Comment author: Juno_Watt 26 August 2013 09:44:46PM 0 points [-]

It has always seemed to me that qualia exist, and that they can fully be explained by reductionism and physicalism

Can you point me to such an explanation??

Comment author: someonewrongonthenet 26 August 2013 08:06:51PM *  0 points [-]

eliminativism is true, and qualia are an illusion

I wasn't aware of eliminativism. After reading the wikipedia page, eliminativism seems to be nothing more than reductionism applied to the philosophy of mind, but I don't see what problems reductionism poses for qualia. I don't think that I'm missing a logical step, nor do I feel confused on this genre of philosophical issues. So if many people perceive that qualia and reductionism are incompatible, my current hypothesis is that "qualia' has some sort of definitional connotation attached to it that I'm not aware of, which somehow interferes with reductionism. I'd like to be informed about these connotations.

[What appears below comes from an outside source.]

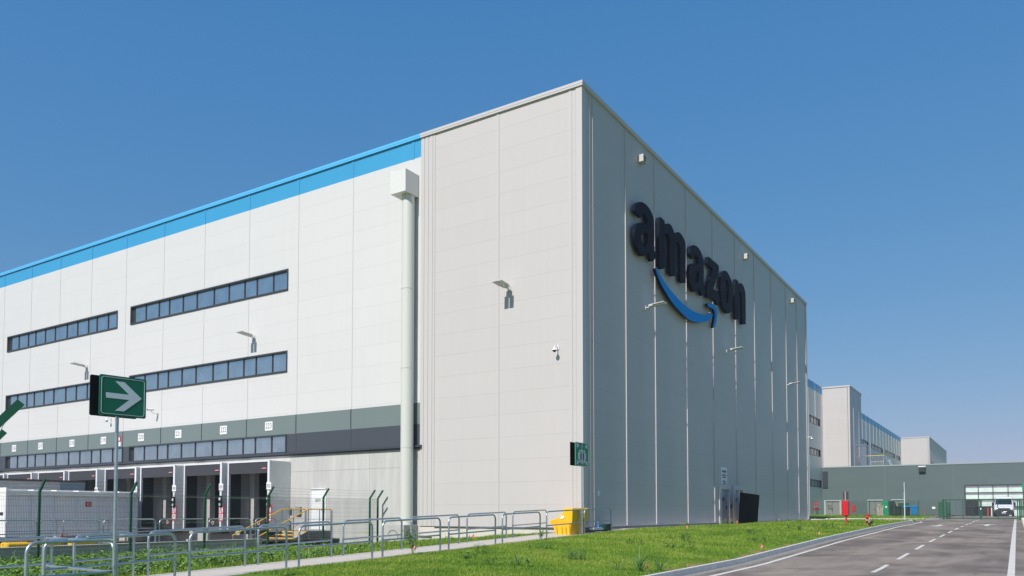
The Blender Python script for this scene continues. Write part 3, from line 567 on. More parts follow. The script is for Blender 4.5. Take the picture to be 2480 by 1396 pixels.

I guess "experience" is the most innocent word? Honestly, "Qualia", "(Subjective) experience", and "(save the) Phenomenon" all seem precisely identical to me, and I only use "qualia" because it's short and doesn't have any other definitions. If it's picked up additional connotations, then I'll have to find a new label for what I will temporarily call "Property Q, which separates counterfactual mathematical structures from reality".

Comment author: Juno_Watt 26 August 2013 09:13:10PM 1 point [-]

Reductionism says there is some thing existing X which is composed of, undestandable in terms of, and ultimately identical to some other existing thing Y. ELiminativism says X doesn't exist. Heat has been reduced, phlogiston has been eliminated.